In 1946, the first launch “season” (about eight months) yielded insubstantial scientific results as researchers struggled to get the rockets to radio back usable telemetry, and to figure out a way to recover physical data (particularly photographic plates for measuring cosmic rays and the solar spectrum) without having it be obliterated upon its reunion with the ground. However, recovering solar spectrum data from the ultraviolet range (usually blocked by ozone) was an early demonstration of potential, and it, along with Holliday’s pictures, generated favorable high-profile press coverage.
In 1947, Krause left the V-2 Panel, and was replaced by Van Allen, who would head it for the next ten years.

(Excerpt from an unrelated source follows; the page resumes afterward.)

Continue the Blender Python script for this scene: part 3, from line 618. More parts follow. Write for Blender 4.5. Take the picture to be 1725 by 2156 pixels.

Beginning with the second season of launches, rocket researchers of the upper atmosphere began to carve out a niche for themselves. Their work had no immediate revelatory consequences and rarely measured up to the analytical standards of cutting-edge mid-20th-century science—their first few years of data were not considered persuasive enough to revise existing atmospheric models—but they could retrieve kinds of data that had substantial potential value and that could not be otherwise retrieved. Further, their expertise formed the basis of the space science that developed around NASA, once that organization was established following the 1957 launch of Sputnik.
There were over three dozen launches of V-2 rockets from 1946 to 1948 before the NRL-designed “Viking” and APL-designed “Aerobee” experimental rockets joined it in the researchers’ arsenal in 1949. In anticipation of this expanded range of rockets, the V-2 Panel was accordingly renamed the Upper Atmosphere Rocket Research Panel in 1948, and the 67th and last V-2 was launched in 1952.
On the history of rocket-based science through 1954 and the beginning of planning for the International Geophysical Year, see National Air and Space Museum historian David DeVorkin’s Science With a Vengeance: How the Military Created the US Space Sciences After World War II (1992), a clearly written, sophisticated, systematic, and thorough history—a fine example of what I like to call the “meat and potatoes school” of history-writing.